Эта мысль пришла мне, когда, стоя босиком на крыше одного из домов, я фотографировал Томбукту. Немного осела пыль, и город четко выставил свои геометрические формы. За строениями простиралась величайшая пустыня мира, из которой соляным путем веками шли и идут азалаи.
О том же я подумал, посетив Центр исторических исследований и документации имени Ахмеда Баба. Сотрудники Центра собирают и изучают древние письменные памятники. Среди их находок редчайшие вещи, уникальная переписка. Меня принял Сиди Амарульд Эли, благообразный мавр с приветливым и добрым взглядом из-под черного тюрбана. Он провел меня в библиотеку Центра и, сдернув плотное покрывало со стеклянной витрины, показал тексты, собранные со всей страны. Самыми старыми были письмена 1241 года, времен правления Сундьяты и расцвета империи Мали, найденные в походном мешке кочевника недалеко от Томбукту. Плотные желтоватые страницы скругленной по углам книги, жирная черная вязь текста. Как будто и не прошло семисот с лишним лет. Если так сохранилась бумага, то разве может истлеть человеческая память?
...Путешествующему по Западной Африке в глаза бросается частое повторение одинаковых фамилий. Они, как правило, свидетельство принадлежности к той или иной социально-профессиональной группе или указывают на географическую область проживания. По фамилии часто можно определить, к какой из этнических групп относится человек. Если, например, фамилия малийца Май-га, он, несомненно, сонгаи.

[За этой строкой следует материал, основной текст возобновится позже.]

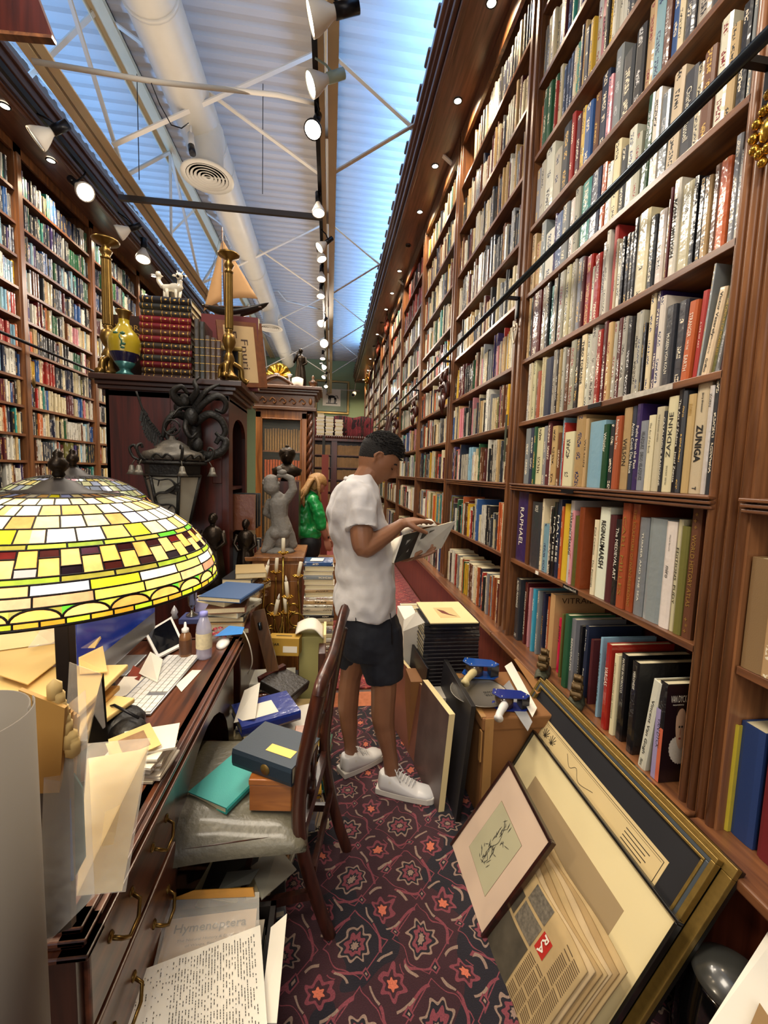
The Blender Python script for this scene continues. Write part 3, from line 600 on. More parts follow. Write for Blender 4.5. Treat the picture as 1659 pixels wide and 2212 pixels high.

Знакомый журналист из Бамако по фамилии Майга попросил меня передать в Томбукту привет своему старшему брату, заместителю директора местного лицея. И однажды шофер Али Майга, знающий в Томбукту всех и вся, внезапно остановил свою машину посредине рыночной площади. Он указал мне на худощавого мужчину лет тридцати пяти — сорока, разговаривающего с двумя толстыми горожанами в дорогих бубу — широкополых одеяниях с роскошной вышивкой и маленьких белых ажурных шапочках.
— Вот твой Майга. А с ним еще два Майги. Один — коммерсант, другой — чиновник. Большие люди. Мои друзья. Я представился Омару Майге, и он пригласил меня встретиться на следующий день. Вывеска над воротами в просторный и нещадно прокаленный солнцем двор извещала о том, что здесь находится франко-арабский лицей.